The founding fathers of this Province of the Holy Rosary – the Dominican mission in Asia – arrived in the Philippines in 1587, and the Province was admitted by the General Chapter of the Order in 1591.
Diego Aduarte was born in Zaragoza in 1569 and arrived in the Philippines as a Dominican friar in 1595. A gifted linguist, Aduarte mastered both Tagalog and Mandarin, and often took confession in the latter language from Chinese penitents visiting Manila. After serving as a missionary in Cambodia for several years, he was appointed Bishop of Nueva Segovia in 1632, a few years before his death in 1636.

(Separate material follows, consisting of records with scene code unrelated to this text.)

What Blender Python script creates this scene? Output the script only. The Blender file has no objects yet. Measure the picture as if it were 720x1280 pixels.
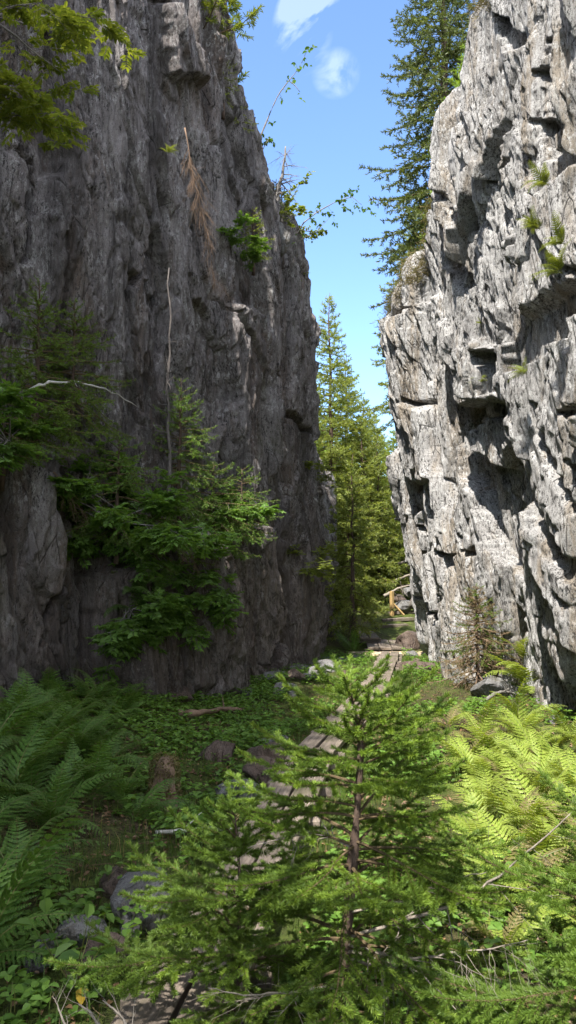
import bpy, bmesh, math, random
import numpy as np
from mathutils import Vector
R = math.radians
C = bpy.data.collections.new("gorge"); bpy.context.scene.collection.children.link(C)
scn = bpy.context.scene

# ------------------------------------------------------------------ camera
F = 985.0; PITCH = R(5.0); EYE = np.array([0.0, 0.0, 1.6])
cam = bpy.data.cameras.new("camera"); co = bpy.data.objects.new("camera", cam); C.objects.link(co)
cam.sensor_fit = 'VERTICAL'; cam.sensor_height = 36; cam.lens = 36 * F / 1280
cam.clip_end = 2000; cam.clip_start = 0.05
co.location = EYE; co.rotation_euler = (R(90) + PITCH, 0, 0)
scn.camera = co

def ray(px, py):
    a, b = (px - 360) / F, (640 - py) / F
    c, s = math.cos(PITCH), math.sin(PITCH)
    return np.array([a, c - b * s, s + b * c])
def at(px, py, y):
    "point of the place that lies at distance y along the gorge"
    d = ray(px, py); return EYE + d * (y / d[1])

# ------------------------------------------------------------------ noise
def h32(*k, seed=0):
    h = np.full(np.shape(k[0]), (seed * 374761393 + 668265263) & 0xffffffff, np.uint32)
    for v in k:
        h = (h ^ (v.astype(np.int64) & 0xffffffff).astype(np.uint32)) * np.uint32(2654435761)
        h ^= h >> np.uint32(15); h *= np.uint32(2246822519); h ^= h >> np.uint32(13)
    return h.astype(np.float64) / 4294967296.0
def vnoise(x, y, z, seed=0):
    X, Y, Z = np.floor(x), np.floor(y), np.floor(z)
    f = [x - X, y - Y, z - Z]; f = [t * t * t * (t * (t * 6 - 15) + 10) for t in f]
    X, Y, Z = X.astype(np.int64), Y.astype(np.int64), Z.astype(np.int64)
    out = 0
    for i in (0, 1):
        for j in (0, 1):
            for k in (0, 1):
                w = (f[0] if i else 1 - f[0]) * (f[1] if j else 1 - f[1]) * (f[2] if k else 1 - f[2])
                out = out + w * h32(X + i, Y + j, Z + k, seed=seed)
    return out * 2 - 1
def fbm(x, y, z, o=4, seed=0):
    a, s = 1.0, 0
    for i in range(o):
        s = s + a * vnoise(x, y, z, seed + i); a *= .5; x, y, z = x * 2.03, y * 2.03, z * 2.03
    return s
def facets(x, y, seed=0, tilt=.6, k=22.0):
    "split the plane into broken blocks: every block its own offset and tilt, worn at the edges; also the distance to the nearest joint"
    X, Y = np.floor(x).astype(np.int64), np.floor(y).astype(np.int64)
    b1 = np.full(x.shape, 9.0); b2 = np.full(x.shape, 9.0); C9 = []
    for i in (-1, 0, 1):
        for j in (-1, 0, 1):
            cx, cy = X + i, Y + j
            dx = cx + h32(cx, cy, seed=seed) - x; dy = cy + h32(cx, cy, seed=seed + 1) - y
            d = np.sqrt(dx * dx + dy * dy)
            v = (h32(cx, cy, seed=seed + 2) * 2 - 1) + tilt * (dx * (h32(cx, cy, seed=seed + 3) * 2 - 1) + dy * (h32(cx, cy, seed=seed + 4) * 2 - 1)) * 2
            C9.append((d, v)); m = d < b1
            b2 = np.where(m, b1, np.minimum(b2, d)); b1 = np.where(m, d, b1)
    n = 0; w = 0
    for d, v in C9:
        e = np.exp(-k * (d - b1)); n = n + e * v; w = w + e
    return n / w, b2 - b1
def ss(a, b, x):
    t = np.clip((x - a) / (b - a), 0, 1); return t * t * (3 - 2 * t)

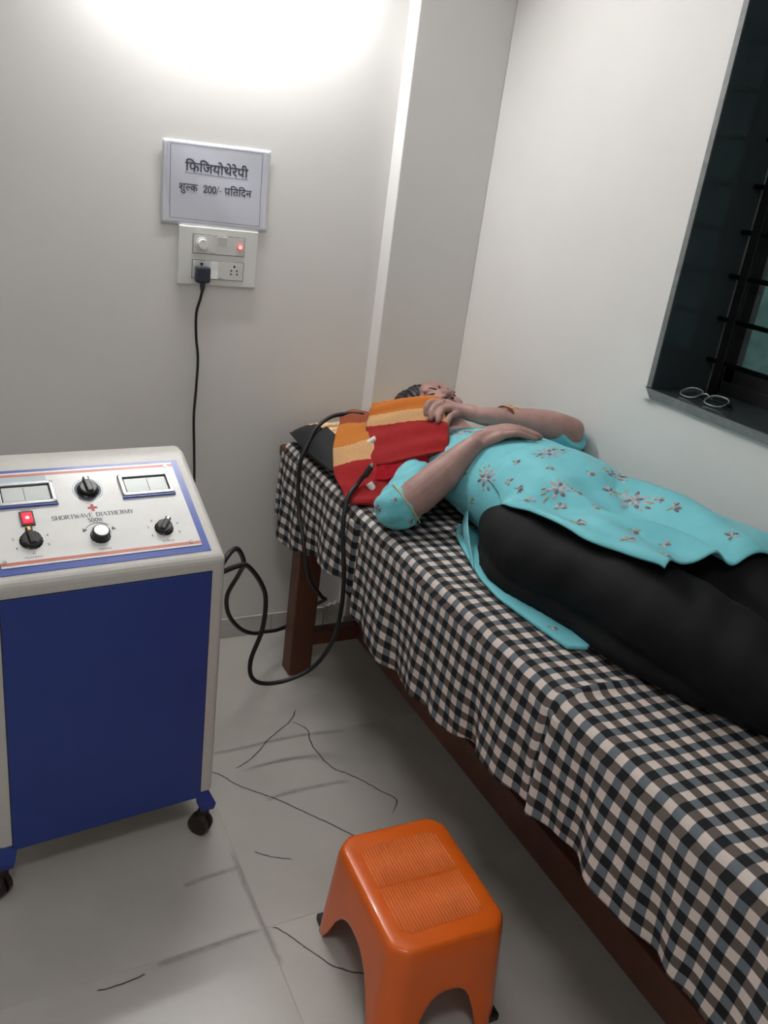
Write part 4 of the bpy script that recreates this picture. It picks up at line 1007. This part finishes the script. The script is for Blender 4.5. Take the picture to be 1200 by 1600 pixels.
# --- hair
hm = MB()
def hadd(c, r): hm.add(*ellipsoid(hp(*c), r, 26, 18, HR))
hadd((0, 0.040, -0.026), (0.079, 0.086, 0.080)); hadd((0, 0.005, -0.055), (0.075, 0.085, 0.050)); hadd((-0.03, 0.06, -0.03), (0.065, 0.06, 0.06)); hadd((0.03, 0.06, -0.03), (0.062, 0.06, 0.06))
hadd((0, 0.07, -0.055), (0.06, 0.06, 0.04)); hadd((-0.050, 0.078, -0.020), (0.056, 0.062, 0.056)); hadd((-0.036, 0.066, 0.006), (0.050, 0.054, 0.052)); hadd((0.034, 0.066, 0.002), (0.046, 0.052, 0.050))
for s in (-1, 1): hadd((s * 0.066, 0.012, -0.012), (0.014, 0.05, 0.040)); 
v, f = remesh(hm, 0.003, 4, 0.5, lambda p_, n_: 0.0012 * math.sin(p_.x * 420 + p_.z * 160))
ob('hair', v, f, M['hair'], per, True)
# --- trousers
tr = MB()
tr.add(*ellipsoid((0.742, -1.02, 0.838), (0.172, 0.15, 0.090), 30, 18))
for tab in (NEAR, FAR): tr.add(*round_tube([(cx, y, cz) for (y, cx, cz, r) in tab], [r for (y, cx, cz, r) in tab], 28, 4))
secs = []
for y in (-1.0, -1.15, -1.3, -1.48, -1.62, -1.78, -1.92):
    a = interp(NEAR, y); b = interp(FAR, y)
    secs.append((y, (a[0] + b[0]) / 2, (a[1] + b[1]) / 2 - 0.02, (b[0] - a[0]) / 2 + 0.03, (a[2] + b[2]) / 2 * 0.66))
tr.add(*loft_y(secs, 30))
# loose cloth spread on the bed beside the near leg
EDGE = [(-0.93, 0.585), (-0.97, 0.545), (-1.03, 0.512), (-1.10, 0.492), (-1.16, 0.494), (-1.25, 0.520), (-1.336, 0.540), (-1.456, 0.542), (-1.59, 0.590), (-1.66, 0.628), (-1.725, 0.660), (-1.88, 0.700)]
secs = [(y, x + 0.062, PB + 0.026, 0.064, 0.012 + 0.024 * min(1, (-0.93 - y) / 0.1)) for y, x in EDGE]
tr.add(*loft_y(secs, 26))
tr.v = [(x, y, max(z, PB)) for x, y, z in tr.v]
def tdisp(p_, n_):
    if p_.z < PB + 0.01: return 0
    return 0.003 * math.sin(p_.x * 40 + p_.y * 19) * math.sin(p_.y * 9) - 0.002 + 0.0015 * math.sin(p_.y * 51 - p_.x * 60 + p_.z * 40)
v, f = remesh(tr, 0.006, 6, 0.5, tdisp)
ob('trousers', v, f, M['trousers'], per, True)
# --- kurta
ku = MB()
ku.add(*loft_y([(y, cx, cz, rx, rz) for (y, cx, cz, rx, rz) in TORSO[1:-1]], 48, PB + 0.002))
def flat_tube(pts, radii, n=24, res=5): return tube_mesh(pts, radii, n, res)
ku.add(*round_tube([(0.605, -0.60, 0.838), (0.52, -0.685, 0.820), (0.432, -0.772, 0.808)], [0.066, 0.060, 0.053], 24, 5))
ku.add(*ellipsoid((0.428, -0.780, 0.808), (0.060, 0.055, 0.054), 26, 18))
ku.add(*flat_tube([(0.408, -0.780, 0.800), (0.424, -0.786, 0.810), (0.443, -0.790, 0.822)], [0.048, 0.056, 0.057]))
ku.add(*round_tube([(0.885, -0.60, 0.872), (0.915, -0.67, 0.915), (0.930, -0.725, 0.955)], [0.070, 0.062, 0.052], 24, 5))
ku.add(*flat_tube([(0.925, -0.715, 0.945), (0.945, -0.750, 0.970), (0.950, -0.765, 0.988)], [0.050, 0.050, 0.046]))
LE = [(-0.78, 0.590), (-0.86, 0.586), (-0.92, 0.582), (-0.98, 0.572), (-1.05, 0.548), (-1.15, 0.538), (-1.28, 0.552), (-1.40, 0.570), (-1.50, 0.580), (-1.56, 0.582)]
def panel():
    NYY, NXX = 90, 60; top = []; 
    for j in range(NYY + 1):
        tj = j / NYY
        for i in range(NXX + 1):
            ti = i / NXX
            yend = -1.508 + 0.028 * math.sin(ti * 5.0 + 0.6) * (1 if ti < 0.8 else 0.6) + 0.015 * ti
            y = -0.84 + (yend + 0.84) * tj
            xl = interp(LE, y)[0]; xr = 0.935
            x = xl + (xr - xl) * ti
            z0 = body_top(x, y)
            # taut cloth bridges the gap between the legs
            cn = interp(NEAR, y); cf = interp(FAR, y)
            if y < -1.0 and cn[0] < x < cf[0]:
                k = (x - cn[0]) / (cf[0] - cn[0]); zb = (cn[1] + cn[2]) * (1 - k) + (cf[1] + cf[2]) * k
                z0 = max(z0, zb - 0.030 * math.sin(PI * k) ** 1.3)
            s = min(1, max(0, (-y - 0.92) / 0.35))
            z0 += s * (0.011 * (0.4 + 0.4 * math.sin((x * 34 + y * 7))) + 0.006 * (0.8 + math.sin(x * 63 - y * 9 + 1)))
            xr_ = 0.632 + 0.085 * min(1, max(0, (-y - 1.10) / 0.32))
            z0 += s * (0.010 * math.exp(-((ti - 0.03) / 0.05) ** 2) + 0.022 * math.exp(-((x - xr_) / 0.022) ** 2))
            q_ = min(1, max(0, (-0.84 - y) / 0.13)); top.append(Vector((x, y, z0 - 0.006 + 0.016 * q_ * q_ * (3 - 2 * q_) + 0.006 * s)))
    k = len(top); W_ = NXX + 1
    bot = [q - Vector((0, 0, 0.004)) for q in top]
    f = [(j * W_ + i, j * W_ + i + 1, (j + 1) * W_ + i + 1, (j + 1) * W_ + i) for j in range(NYY) for i in range(NXX)]
    f += [tuple(q + k for q in fa[::-1]) for fa in f[:]]
    bd = [i for i in range(W_)] + [j * W_ + NXX for j in range(1, NYY + 1)] + [NYY * W_ + i for i in range(NXX - 1, -1, -1)] + [j * W_ for j in range(NYY - 1, 0, -1)]
    for a, b in zip(bd, bd[1:] + bd[:1]): f.append((a, b, b + k, a + k)[::-1])
    return top + bot, f
# back panel lying on the bed
bp = [(0.60, -0.80), (0.556, -0.86), (0.520, -0.97), (0.488, -1.08), (0.476, -1.17), (0.486, -1.28), (0.500, -1.385), (0.540, -1.40), (0.60, -1.36), (0.66, -1.2), (0.66, -0.9)]
ku.prism([(x, y) for x, y in bp], 2, PB - 0.001, PB + 0.009)
def kdisp(p_, n_):
    if p_.z < PB + 0.02: return 0
    d = 0.0016 * math.sin(p_.y * 52 + p_.x * 21 + 1.3) * math.sin(p_.x * 33 - p_.y * 12)
    if p_.x < 0.56 and p_.y > -0.84: d += 0.0022 * math.sin(p_.y * 48 + p_.z * 130 - p_.x * 66) + 0.0015 * math.sin(p_.y * 120 + p_.z * 60)
    if p_.x > 0.87: d += 0.002 * math.sin(p_.y * 80 + p_.z * 70)
    return d
kv, kf = remesh(ku, 0.0034, 6, 0.5, kdisp)
pv, pf = panel(); k_ = len(kv); kv = list(kv) + list(pv); kf = list(kf) + [tuple(i_ + k_ for i_ in q) for q in pf]
kurta = ob('kurta', kv, kf, M['kurta'], per, True)
bm = bmesh.new(); bm.from_mesh(kurta.data); bmesh.ops.recalc_face_normals(bm, faces=bm.faces); bm.to_mesh(kurta.data); bm.free()
kbvh = BVHTree.FromPolygons(kv, kf)
# side of the back panel rising to the slit
v, f, uv = patch([[(0.612, -0.810, 0.850), (0.594, -0.842, 0.846), (0.580, -0.862, 0.838)], [(0.592, -0.835, 0.806), (0.562, -0.890, 0.806), (0.544, -0.935, 0.806)], [(0.585, -0.850, 0.776), (0.548, -0.920, 0.778), (0.520, -0.985, 0.780)], [(0.580, -0.860, PB + 0.006), (0.535, -0.945, PB + 0.006), (0.496, -1.050, PB + 0.008)]], 5, 0.003, lambda a, b: 0.003 * math.sin(b * 7 + a * 3))
ob('side_flap', v, f, M['kurta'], kurta, True)
# lace on the sleeve hem
ring = []
cc = Vector((0.4445, -0.7905, 0.8235)); ax = Vector((0.62, -0.1, 0.5)).normalized(); e1 = ax.orthogonal().normalized(); e2 = ax.cross(e1)
for k in range(33): ring.append(cc + (e1 * math.cos(2 * PI * k / 32) + e2 * math.sin(2 * PI * k / 32)) * 0.0575)
v, f = tube_mesh(ring, 0.0022, 6, 2); ob('sleeve_lace', v, f, M['lace'], kurta, True)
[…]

Aduarte’s Historia was first published posthumously in Manila in 1640, in two parts, folio. The Zaragoza edition of 1693, which has the phrase ‘Tomo primero’ added to the title, is therefore the second edition of the 1640 work. The second part, written by Baltasar de Santa Cruz, was also published in Zaragoza in 1693; the third part, by Vicente de Salazar, was printed in Manila in 1742; and the fourth, by Domingo Collantes, appeared in 1783, also in Manila.
Pardo de Tavera regards Aduarte’s Historia as one of the most significant early sources on the Philippines, although he notes that the extensive accounts of miraculous events occupy a preferred place in the narrative. Aduarte also provides an important record of the activities of the first Spanish missionaries in Cambodia, and of the martyrdoms of Dominican missionaries and their catechists in Japan.